URC Daily Devotion Friday 12 December 2025
St Matthew 10: 24 – 25
Jesus said: “The student is not above the teacher, nor a servant above his master. It is enough for students to be like their teachers, and servants like their masters. If the head of the house has been called Beelzebul, how much more the members of his household!’
Reflection
Matthew 10 reads like an induction programme for new recruits, something with which many of us are familiar. We get the overall brief, the detailed instructions, warnings, guidance and commentary. These particular verses are part of the warnings. The disciples can only expect the treatment which the leader – the teacher – will receive, including defamation and false accusation. These warnings will be borne out in the lives of the Apostles, saints and martyrs.

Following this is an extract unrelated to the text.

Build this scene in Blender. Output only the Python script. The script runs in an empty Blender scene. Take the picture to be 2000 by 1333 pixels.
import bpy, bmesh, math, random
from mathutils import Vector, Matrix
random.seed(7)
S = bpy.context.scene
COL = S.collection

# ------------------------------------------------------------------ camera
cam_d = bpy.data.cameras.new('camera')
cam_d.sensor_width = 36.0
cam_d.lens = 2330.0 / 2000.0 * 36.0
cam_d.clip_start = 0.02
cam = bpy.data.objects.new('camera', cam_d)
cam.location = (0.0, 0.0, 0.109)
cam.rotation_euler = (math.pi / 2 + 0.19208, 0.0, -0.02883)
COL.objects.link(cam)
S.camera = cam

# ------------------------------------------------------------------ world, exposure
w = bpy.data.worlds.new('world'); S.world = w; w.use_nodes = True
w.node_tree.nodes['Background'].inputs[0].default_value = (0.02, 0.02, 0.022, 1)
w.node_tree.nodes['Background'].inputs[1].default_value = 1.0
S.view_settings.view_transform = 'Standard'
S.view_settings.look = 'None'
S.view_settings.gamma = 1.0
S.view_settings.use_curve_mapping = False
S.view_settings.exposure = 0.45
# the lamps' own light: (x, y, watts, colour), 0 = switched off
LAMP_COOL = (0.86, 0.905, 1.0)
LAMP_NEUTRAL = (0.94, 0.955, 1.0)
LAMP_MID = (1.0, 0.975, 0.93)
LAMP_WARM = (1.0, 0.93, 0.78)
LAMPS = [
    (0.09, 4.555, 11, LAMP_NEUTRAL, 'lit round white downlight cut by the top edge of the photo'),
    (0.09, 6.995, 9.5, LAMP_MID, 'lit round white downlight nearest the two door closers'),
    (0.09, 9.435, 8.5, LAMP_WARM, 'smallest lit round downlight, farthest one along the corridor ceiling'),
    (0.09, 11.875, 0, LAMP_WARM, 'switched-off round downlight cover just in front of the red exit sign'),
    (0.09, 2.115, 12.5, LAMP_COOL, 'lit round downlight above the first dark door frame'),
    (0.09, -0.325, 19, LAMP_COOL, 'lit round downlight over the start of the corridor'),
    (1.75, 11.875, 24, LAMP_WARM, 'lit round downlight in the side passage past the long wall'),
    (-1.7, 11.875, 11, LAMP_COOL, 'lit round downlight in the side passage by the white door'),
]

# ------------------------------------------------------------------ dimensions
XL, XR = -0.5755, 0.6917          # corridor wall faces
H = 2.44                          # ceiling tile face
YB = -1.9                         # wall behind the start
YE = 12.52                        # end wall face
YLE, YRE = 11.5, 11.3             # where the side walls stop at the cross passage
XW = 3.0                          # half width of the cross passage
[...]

In the classical world, the well-to-do would hire a tutor for the household. Aristotle, for example, was tutor to Alexander the Great. Alternatively, young men would study with a tutor at a school or follow an itinerant teacher.
This pattern we see with Jesus and his followers, – the inner circle of the twelve, the seventy, the women, and the crowds who came to hear him or be healed. The teacher’s message might not find favour with the authorities. It is striking that the two greatest teachers of the western world – Jesus of Nazareth and Socrates of Athens – were both executed by the state. However, there is a stark contrast. Socrates took poison and died in the company of his friends. Jesus died a brutal, public, humiliating, death; abandoned except by a few friends both men and women.
However you have experienced teaching and learning – as student or teacher or both – you will know it is a varied and complicated experience. In the Gospel narratives we find misunderstanding, resistance, incomprehension, then growing recognition and response amongst the disciples but outright rejection by Judas.
Our contemporary experience at school and after will perhaps be less personally focussed than in the classical era but we will surely be able to identify a teacher who has made a profound impression on us and helped to shape our lives. This is most significant in the journey of faith. Reflect on those who have supported you on that journey by word and deed.
Prayer
Lord – thank you for teachers, for those who have helped us learn, grow and develop, especially in faith.
Thank you especially for Jesus, the best teacher of all. Help us to be worthy to be called his disciples.